In which I plan to unleash the Pussy Hurricane

The title for this post came to me from a cherished friend who is one of very few people in my life from whom I’d accept large-scale guidance on the direction of my fiction.  She’s earned this right by being the only person to have read absolutely everything I’ve written in the last four years.

She’s read a few things in draft which you, the world, haven’t seen yet, since I haven’t sold them yet.  She says my fiction really comes to life when I write women protagonists, and she asks me to do more of that (the above-mentioned hurricane).

This advice comes at an interesting time for me.  When I first started writing seriously, in university, I had a hard time writing believable female characters.  Partly due to internalized misogyny: it’s only recently that women’s works have become more included in the cultural canon, and the literary education I received as a kid was pretty heavily weighted in favour of the dominance of men’s works and men’s stories, which in turn influenced how I write.

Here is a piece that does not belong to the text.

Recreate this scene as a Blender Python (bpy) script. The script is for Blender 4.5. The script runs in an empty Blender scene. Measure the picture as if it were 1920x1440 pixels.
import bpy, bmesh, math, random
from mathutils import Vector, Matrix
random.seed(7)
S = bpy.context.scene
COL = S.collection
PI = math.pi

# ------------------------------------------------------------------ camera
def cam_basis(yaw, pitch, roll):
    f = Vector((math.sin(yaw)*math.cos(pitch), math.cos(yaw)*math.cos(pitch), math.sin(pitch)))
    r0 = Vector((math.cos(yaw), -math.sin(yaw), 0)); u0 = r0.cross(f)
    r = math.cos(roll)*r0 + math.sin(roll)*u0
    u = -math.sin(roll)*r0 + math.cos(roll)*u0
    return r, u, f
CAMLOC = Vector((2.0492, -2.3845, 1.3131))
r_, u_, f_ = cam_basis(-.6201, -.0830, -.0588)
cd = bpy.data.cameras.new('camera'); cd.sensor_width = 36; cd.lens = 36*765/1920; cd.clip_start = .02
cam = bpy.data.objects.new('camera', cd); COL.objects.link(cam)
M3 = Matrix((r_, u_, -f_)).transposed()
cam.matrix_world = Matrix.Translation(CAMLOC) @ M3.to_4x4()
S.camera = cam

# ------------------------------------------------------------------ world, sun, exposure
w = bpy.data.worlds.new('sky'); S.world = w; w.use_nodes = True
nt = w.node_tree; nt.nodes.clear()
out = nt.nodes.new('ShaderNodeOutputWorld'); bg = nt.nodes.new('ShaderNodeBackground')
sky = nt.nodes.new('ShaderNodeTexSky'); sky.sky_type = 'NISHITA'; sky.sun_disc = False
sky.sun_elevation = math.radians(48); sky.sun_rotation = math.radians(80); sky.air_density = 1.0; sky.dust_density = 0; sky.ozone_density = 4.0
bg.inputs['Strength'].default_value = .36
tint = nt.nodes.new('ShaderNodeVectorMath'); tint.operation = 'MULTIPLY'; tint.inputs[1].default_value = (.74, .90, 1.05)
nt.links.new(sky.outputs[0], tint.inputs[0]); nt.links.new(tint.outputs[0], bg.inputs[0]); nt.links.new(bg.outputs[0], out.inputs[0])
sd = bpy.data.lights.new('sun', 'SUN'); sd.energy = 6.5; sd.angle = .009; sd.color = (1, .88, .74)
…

More personally, I’m told I’m a pretty atypical woman in some ways.  When I tried to write characters like myself, I’d get feedback that they weren’t believable as women even though they were just reflecting my own experience.  The woman who was supposed to be a mentor to me in university told me in front of an entire seminar that I didn’t know how to be a woman.  I’m still not sure what she meant, but at the time, sadly, I believed her.

I’ve gotten over a lot of this, thanks to repeated encounters with smart feminists making arguments like this one (thanks, Foz Meadows!) and also thanks to the process of growing up and owning my experience.  I’m feeling excited and confident about my writing, and more than ever, I’m feeling that it reflects and develops my own best self.

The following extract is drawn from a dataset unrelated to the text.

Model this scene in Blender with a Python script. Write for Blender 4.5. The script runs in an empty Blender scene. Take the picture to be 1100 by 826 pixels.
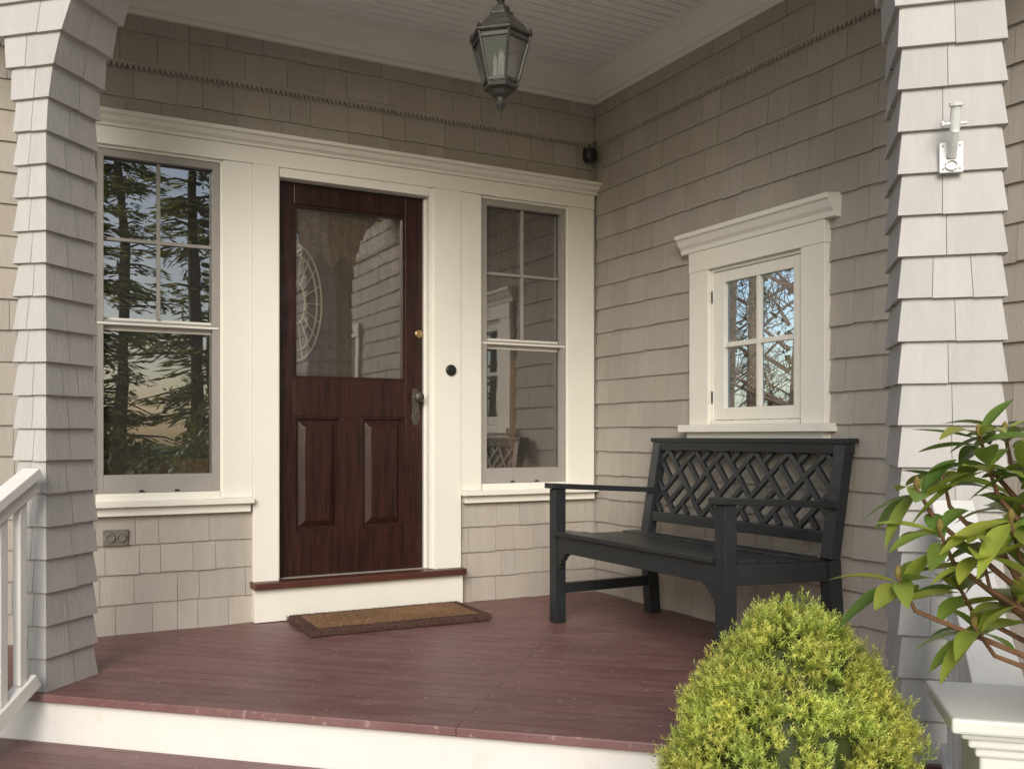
import bpy, bmesh, math, random
import numpy as np
from mathutils import Vector, Matrix
random.seed(7); np.random.seed(7)
scene=bpy.context.scene
R=random.uniform

# ---------------------------------------------------------------- builder
class B:
    def __init__(s): s.v=[]; s.f=[]; s.c=[]
    def add(s,vs,fs,col=(1,1,1)):
        o=len(s.v); s.v+= [tuple(p) for p in vs]
        for f in fs: s.f.append(tuple(i+o for i in f)); s.c.append(col)
    def box(s,x0,x1,y0,y1,z0,z1,col=(1,1,1)):
        vs=[(x0,y0,z0),(x1,y0,z0),(x1,y1,z0),(x0,y1,z0),(x0,y0,z1),(x1,y0,z1),(x1,y1,z1),(x0,y1,z1)]
        s.add(vs,[(0,3,2,1),(4,5,6,7),(0,1,5,4),(1,2,6,5),(2,3,7,6),(3,0,4,7)],col)
    def beam(s,p0,p1,w,h,up=(0,0,1),col=(1,1,1)):
        p0=Vector(p0);p1=Vector(p1);d=(p1-p0).normalized();up=Vector(up)
        r=d.cross(up)
        if r.length<1e-4: r=d.cross(Vector((0,1,0)))
        r.normalize();u=r.cross(d).normalized()
        r=r*w/2;u=u*h/2
        vs=[p0-r-u,p0+r-u,p0+r+u,p0-r+u,p1-r-u,p1+r-u,p1+r+u,p1-r+u]
        s.add(vs,[(0,1,2,3),(7,6,5,4),(0,4,5,1),(1,5,6,2),(2,6,7,3),(3,7,4,0)],col)
    def prism(s,poly,z0,z1,col=(1,1,1)):
        n=len(poly)
        vs=[(p[0],p[1],z0) for p in poly]+[(p[0],p[1],z1) for p in poly]
        fs=[tuple(range(n-1,-1,-1)),tuple(range(n,2*n))]+[(i,(i+1)%n,n+(i+1)%n,n+i) for i in range(n)]
        s.add(vs,fs,col)
    def lathe(s,prof,c,n=16,axis='Z',rot=0,col=(1,1,1)):
        vs=[];fs=[]
        for r,z in prof:
            for i in range(n):
                a=2*math.pi*i/n+rot
                x,y=r*math.cos(a),r*math.sin(a)
                if axis=='Z': vs.append((c[0]+x,c[1]+y,c[2]+z))
                elif axis=='Y': vs.append((c[0]+x,c[1]+z,c[2]+y))
                else: vs.append((c[0]+z,c[1]+x,c[2]+y))
        for j in range(len(prof)-1):
            for i in range(n):
                k=(i+1)%n
                fs.append((j*n+i,j*n+k,(j+1)*n+k,(j+1)*n+i))
        fs.append(tuple(range(n)));fs.append(tuple((len(prof)-1)*n+i for i in range(n)))
        s.add(vs,fs,col)
    def tube(s,pts,rads,n=6,col=(1,1,1)):
        pts=[Vector(p) for p in pts];vs=[];fs=[]
        for i,p in enumerate(pts):
            d=(pts[min(i+1,len(pts)-1)]-pts[max(i-1,0)]).normalized()
            a=d.cross(Vector((0.13,0.2,1)));
            if a.length<1e-3:a=d.cross(Vector((1,0,0)))
            a.normalize();b=d.cross(a)
            for k in range(n):
                t=2*math.pi*k/n
                vs.append(p+(a*math.cos(t)+b*math.sin(t))*rads[i])
        for j in range(len(pts)-1):
            for k in range(n):
                k2=(k+1)%n
                fs.append((j*n+k,j*n+k2,(j+1)*n+k2,(j+1)*n+k))
        fs.append(tuple(range(n)));fs.append(tuple((len(pts)-1)*n+k for k in range(n)))
        s.add(vs,fs,col)
    def obj(s,name,mat,parent=None,bevel=0,smooth=False,fixn=True):
        me=bpy.data.meshes.new(name);me.from_pydata(s.v,[],s.f);me.update()
        if fixn:
            bm=bmesh.new();bm.from_mesh(me);bmesh.ops.recalc_face_normals(bm,faces=bm.faces);bm.to_mesh(me);bm.free()
        ca=me.color_attributes.new('Col','FLOAT_COLOR','CORNER')
        tot=np.array([len(f) for f in s.f]);cc=np.array(s.c,dtype=np.float32)
        arr=np.repeat(cc,tot,axis=0);arr=np.hstack([arr,np.ones((len(arr),1),dtype=np.float32)])
        ca.data.foreach_set('color',arr.ravel())
        o=bpy.data.objects.new(name,me);scene.collection.objects.link(o)
        me.materials.append(mat)
        if smooth:
            for p in me.polygons:p.use_smooth=True
        if bevel:
            m=o.modifiers.new('bevel','BEVEL');m.width=bevel;m.segments=2;m.limit_method='ANGLE'
        if parent:o.parent=parent
        return o
def empty(name,parent=None):
    o=bpy.data.objects.new(name,None);scene.collection.objects.link(o)
    if parent:o.parent=parent
    return o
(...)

But all of that is about me, and I sometimes worry that what’s good for me isn’t particularly good for the world.

And then I come across something like this discussion begun by Liz Bourke.  It’s a lively, wonderful post about the dearth of older female protagonists in speculative fiction.  The comments section includes recommendations…and even when defining ‘older’ women as over 35 (!), the list is disappointingly short, although full of things I look forward to reading.

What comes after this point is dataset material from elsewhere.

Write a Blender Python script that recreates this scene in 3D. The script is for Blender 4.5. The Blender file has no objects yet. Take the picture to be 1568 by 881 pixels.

It’s a timely reminder that writing my own truth–as a woman over 35, as a queer person, as a person who experiences gender unusually, as a person–is not only good for me.  It’s good for readers.  It’s good for other writers.  It’s even good for the business.

I’m not saying I’m now going to plan some kind of authorial-insert cookie-cutter version of myself for all of my protagonists, but I am feeling like I no longer have to go through the process of translating my characters into cultural defaults.  They can be who they are.  They must be who they are.  And if that means they’re odd women, older women, other women, so be it.

We can be soldiers now, you know.  (We’ve been soldiers all along.)